SHORT EXERCISE
Restate, word for word, every line of the data.
* Start TASK INPUT *
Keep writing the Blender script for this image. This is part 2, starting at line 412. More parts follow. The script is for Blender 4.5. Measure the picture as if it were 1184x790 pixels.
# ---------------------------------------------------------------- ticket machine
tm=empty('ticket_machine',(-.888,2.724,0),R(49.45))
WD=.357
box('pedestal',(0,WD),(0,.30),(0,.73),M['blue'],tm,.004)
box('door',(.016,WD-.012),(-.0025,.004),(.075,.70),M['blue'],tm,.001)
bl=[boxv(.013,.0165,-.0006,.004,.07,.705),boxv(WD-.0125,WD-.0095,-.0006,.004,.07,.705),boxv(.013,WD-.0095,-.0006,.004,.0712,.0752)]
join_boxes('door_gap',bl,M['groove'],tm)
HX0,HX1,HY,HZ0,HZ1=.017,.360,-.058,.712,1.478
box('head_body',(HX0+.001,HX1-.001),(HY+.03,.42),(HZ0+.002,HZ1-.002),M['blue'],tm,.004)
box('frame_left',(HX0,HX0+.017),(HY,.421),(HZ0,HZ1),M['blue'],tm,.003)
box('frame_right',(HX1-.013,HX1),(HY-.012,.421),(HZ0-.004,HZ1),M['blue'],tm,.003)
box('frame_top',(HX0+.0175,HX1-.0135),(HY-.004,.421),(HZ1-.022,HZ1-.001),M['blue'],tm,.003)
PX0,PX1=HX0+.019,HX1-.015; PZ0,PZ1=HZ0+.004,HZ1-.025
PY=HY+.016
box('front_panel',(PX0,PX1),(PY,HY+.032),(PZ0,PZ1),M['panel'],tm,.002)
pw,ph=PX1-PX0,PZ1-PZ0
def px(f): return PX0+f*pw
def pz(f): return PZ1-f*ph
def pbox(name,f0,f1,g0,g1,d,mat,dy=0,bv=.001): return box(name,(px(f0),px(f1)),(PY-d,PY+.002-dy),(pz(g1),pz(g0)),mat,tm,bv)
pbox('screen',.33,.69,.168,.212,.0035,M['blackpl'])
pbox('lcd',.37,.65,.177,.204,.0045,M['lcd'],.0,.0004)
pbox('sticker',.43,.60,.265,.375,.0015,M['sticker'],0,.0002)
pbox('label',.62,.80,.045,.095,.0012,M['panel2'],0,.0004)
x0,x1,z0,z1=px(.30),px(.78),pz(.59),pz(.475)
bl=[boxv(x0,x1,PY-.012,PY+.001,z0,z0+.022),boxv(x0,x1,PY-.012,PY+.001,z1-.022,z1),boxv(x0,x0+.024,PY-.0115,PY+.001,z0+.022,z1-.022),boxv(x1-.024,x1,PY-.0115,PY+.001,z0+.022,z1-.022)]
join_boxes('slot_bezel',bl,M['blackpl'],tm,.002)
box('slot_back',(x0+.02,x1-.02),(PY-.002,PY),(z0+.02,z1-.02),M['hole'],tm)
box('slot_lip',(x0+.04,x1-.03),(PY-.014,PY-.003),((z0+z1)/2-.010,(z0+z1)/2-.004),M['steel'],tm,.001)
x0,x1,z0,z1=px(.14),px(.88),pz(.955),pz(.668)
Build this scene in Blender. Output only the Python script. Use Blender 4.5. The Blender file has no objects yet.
* End TASK INPUT *
REPLY TO THE EXERCISE
Keep writing the Blender script for this image. This is part 2, starting at line 412. More parts follow. The script is for Blender 4.5. Measure the picture as if it were 1184x790 pixels.
# ---------------------------------------------------------------- ticket machine
tm=empty('ticket_machine',(-.888,2.724,0),R(49.45))
WD=.357
box('pedestal',(0,WD),(0,.30),(0,.73),M['blue'],tm,.004)
box('door',(.016,WD-.012),(-.0025,.004),(.075,.70),M['blue'],tm,.001)
bl=[boxv(.013,.0165,-.0006,.004,.07,.705),boxv(WD-.0125,WD-.0095,-.0006,.004,.07,.705),boxv(.013,WD-.0095,-.0006,.004,.0712,.0752)]
join_boxes('door_gap',bl,M['groove'],tm)
HX0,HX1,HY,HZ0,HZ1=.017,.360,-.058,.712,1.478
box('head_body',(HX0+.001,HX1-.001),(HY+.03,.42),(HZ0+.002,HZ1-.002),M['blue'],tm,.004)
box('frame_left',(HX0,HX0+.017),(HY,.421),(HZ0,HZ1),M['blue'],tm,.003)
box('frame_right',(HX1-.013,HX1),(HY-.012,.421),(HZ0-.004,HZ1),M['blue'],tm,.003)
box('frame_top',(HX0+.0175,HX1-.0135),(HY-.004,.421),(HZ1-.022,HZ1-.001),M['blue'],tm,.003)
PX0,PX1=HX0+.019,HX1-.015; PZ0,PZ1=HZ0+.004,HZ1-.025
PY=HY+.016
box('front_panel',(PX0,PX1),(PY,HY+.032),(PZ0,PZ1),M['panel'],tm,.002)
pw,ph=PX1-PX0,PZ1-PZ0
def px(f): return PX0+f*pw
def pz(f): return PZ1-f*ph
def pbox(name,f0,f1,g0,g1,d,mat,dy=0,bv=.001): return box(name,(px(f0),px(f1)),(PY-d,PY+.002-dy),(pz(g1),pz(g0)),mat,tm,bv)
pbox('screen',.33,.69,.168,.212,.0035,M['blackpl'])
pbox('lcd',.37,.65,.177,.204,.0045,M['lcd'],.0,.0004)
pbox('sticker',.43,.60,.265,.375,.0015,M['sticker'],0,.0002)
pbox('label',.62,.80,.045,.095,.0012,M['panel2'],0,.0004)
x0,x1,z0,z1=px(.30),px(.78),pz(.59),pz(.475)
bl=[boxv(x0,x1,PY-.012,PY+.001,z0,z0+.022),boxv(x0,x1,PY-.012,PY+.001,z1-.022,z1),boxv(x0,x0+.024,PY-.0115,PY+.001,z0+.022,z1-.022),boxv(x1-.024,x1,PY-.0115,PY+.001,z0+.022,z1-.022)]
join_boxes('slot_bezel',bl,M['blackpl'],tm,.002)
box('slot_back',(x0+.02,x1-.02),(PY-.002,PY),(z0+.02,z1-.02),M['hole'],tm)
box('slot_lip',(x0+.04,x1-.03),(PY-.014,PY-.003),((z0+z1)/2-.010,(z0+z1)/2-.004),M['steel'],tm,.001)
x0,x1,z0,z1=px(.14),px(.88),pz(.955),pz(.668)
Build this scene in Blender. Output only the Python script. Use Blender 4.5. The Blender file has no objects yet.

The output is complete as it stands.